The team, led by Judith Gold, the deputy division chief at the Washington-based financial institution, said that following last year's improved performance of 1.6 per cent, real growth is projected to slow to 0.9 per cent for the year, reflecting ongoing fiscal consolidation efforts.

It said long-stay tourist arrivals continue to expand at a healthy pace. Inflation is projected to rise by year end to 5.5 per cent, from 3.6 per cent at end-2016. While credit growth remains subdued, financial soundness indicators suggest a relatively healthy banking sector.

She noted, however, NIR continue to decline as government debt service exceeds new funding, and private foreign inflows remain weak. At end-September, NIR stood at BDS$550 million (One Barbados dollar=US$0.50 cents).

She said that the fiscal performance in the financial year 2016/17 improved, but the deficit remains large. “The fiscal deficit declined more than anticipated in financial year 2016/17 to 5.5 per cent of GDP, reflecting improvement in revenue performance, including one-off factors and lower current expenditure.”

The IMF official said that with the growing financing challenges and falling reserves, the Government introduced an ambitious budget on May 30, 2017, aimed at significantly reducing the fiscal deficit and shoring up international reserves.

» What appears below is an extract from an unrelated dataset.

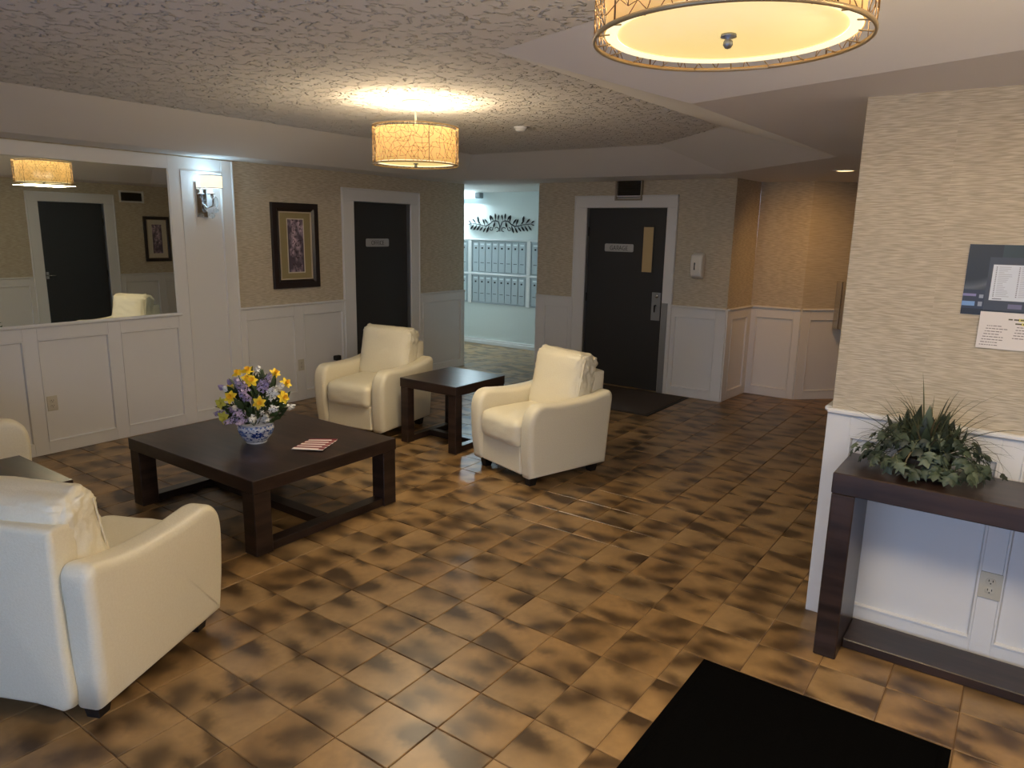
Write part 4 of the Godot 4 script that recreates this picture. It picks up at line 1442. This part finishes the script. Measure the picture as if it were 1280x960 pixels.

However, exemptions to the NSRL, lower-than-expected non-oil imports, shortfalls in some other revenues, and high transfers indicate that the government is likely to fall short of its target, she said.

The IMF is recommending that the government seeks to increase the primary surplus from the 4.4 per cent of GDP expected in financial year 2018/19 to 7.5 per cent of GDP by financial year 2020/21, corresponding to an overall budget close to balance.

Gold said that structural reforms to support growth and improve the business climate for domestic and foreign investment are also urgent.

“These reforms would aim to improve business processes, such as significantly reducing clearance times for immigration and customs, accelerating approval of building permits, and streamlining legal procedures.”